Geçenlerde bir HDP sözcüsü, gazetecinin “Süreç başladığında söz vermesine rağmen neden PKK silah bırakmadı” sorusunu cevaplarken “hafızasızlığımızdan” yakınıyordu. Hükümetin gerillanın çekilmesi sırasında yasa çıkarmayı savsakladığını bu “hafızasız topluma” hatırlatarak silaha meşruiyet arıyordu.
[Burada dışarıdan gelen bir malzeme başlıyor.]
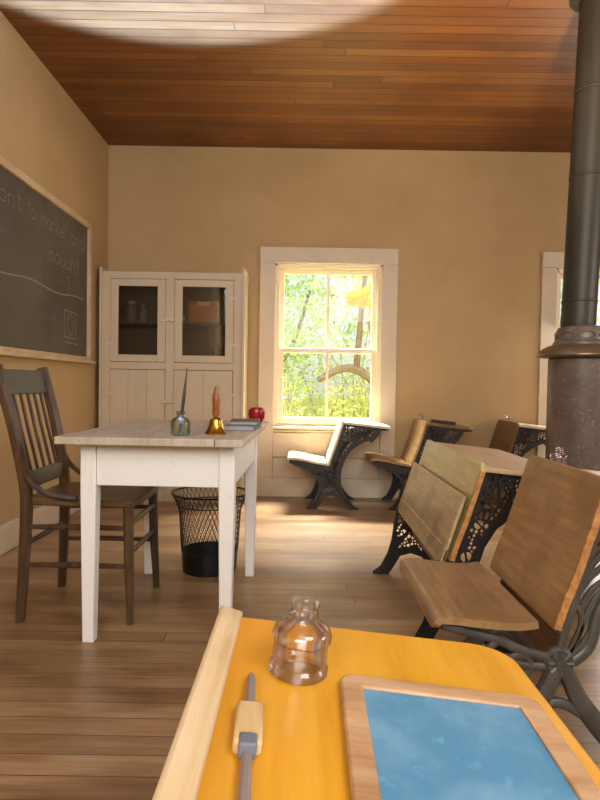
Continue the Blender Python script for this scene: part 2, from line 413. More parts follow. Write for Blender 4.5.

Saldırmama sözü verilmesi yetmezmiş. Yasa çıkartılmadığı taktirde asker Türkiye’yi terk eden PKK’lılara saldırabilirmiş. PKK onun için silahlı unsurlarını sınır dışına çekmemiş.  

 

Oysa hiç öyle olmadı… Kandil, silaha dayalı egemenlik düşüncesini hiç terk etmedi.

 

Kürt siyaseti, HDP üzerinden elde ettiği meşruiyetin tarihi zirvesindeyken, Kandil eliyle devletleşme kumarına soyundu ve bir çuval inciri berbat etti. Yaşadıklarımız, görmek isteyen her göz için çok öğretici. Kişisel olarak, kandil kadrosunun siyasal tecrübesini ve aklını önemsemekle hataya düştüğümü söylemekten çekinmem. Küflenmiş sol klişelere saplanıp kalmış, kör bir Erdoğan nefretiyle dumura uğramış insanlardan değilseniz bunu görmemek mümkün değil. Kürtlere bu akılları veren aydınları unutmadık. “Kalkın masadan, şeriatın gölgesini değil, medeni Batı’nın desteğini seçin; Orta Doğu’ya medeniyeti getirin” çağrılarını çıkartanlar ölmüyor dağlarda. Kürt çocukları, trafik polisleri, üniformalı taşra gençleri kırılıyor. O çağrıların sahipleri yüzsüzce Erdoğan’a saldırmaya devam ediyor. Onlar adına utanmak da bizlere düşüyor.

 

Evet, gerçekten hafızaya ihtiyacımız var. Fakat bütün eksiğimiz bu değil. Ahlaka da ihtiyacımız var. Bu tartışma dürüst yürümüyor. “PKK silah bırakmak istiyordu, ülke dışına çıkacaktı fakat hükümet yasal güvence vermedi” diyebilen sözcülerin olduğu bir ülkede, hafızadan da ahlaktan da yakınmaya hakkımız var elbette.

 

Hafıza ve ahlaktan da öteye eksiklerimiz var. İnsan hayatına değer vermeyi öğrenmek gibi…

 

Aylarca süren Gezi olaylarında can kayıpları yaşandığında yükselen sert sözlerin sahipleri şimdi PKK’yı savunabilmek için “adamların elinde silahtan başka imkân yok” diyebiliyorsa meseleye insanın değerinden başlamak gerekir. Ölenin ve öldürenin kimliğine göre tutum değiştirmeyen yaşam hakkı savunucularına ihtiyacımız var; ikiyüzlü propagandistlere değil.

 

Kanımca Türkiye, siyaset ve şiddet üzerine yeni yeni düşünmeye başladı. Bu tartışmanın demokratik kültürün güçlenmesi yönünde ilerlemesi için umut yine muhafazakâr sosyoloji ve -bütün cılızlığına karşın- evrensel değerlere yaslanan liberal demokrat çevrelerde. Daha da ileri giderek, Kemalist ideolojinin etkisi altındaki kentli seküler orta sınıflara bile güvenebiliriz. Fakat öyle gözüküyor ki; ne sol dünyanın, ne Kürt siyasetinin ne de Türk milliyetçiliğinin bu tartışmaya olumlu bir katkısını bekleyebiliriz. Tamamının tarihsel pratiği ve entelektüel zemini, şiddeti meşru bir siyaset aracı olarak tanımlayan köklere sahip. Öcalan gibi bir efsanenin dahi inisiyatifini tehdit eden bir siyaset kültüründen söz ediyoruz.

 

Temel sorunumuz bu.

 

İnsan hayatını bozuk para gibi harcayan siyaset kültürü.

 

“Adamların elinde silahtan başka imkân mı var” diye soran insanın önce öğreneceği şey “doğru siyasi okuma” yapabilmek değil.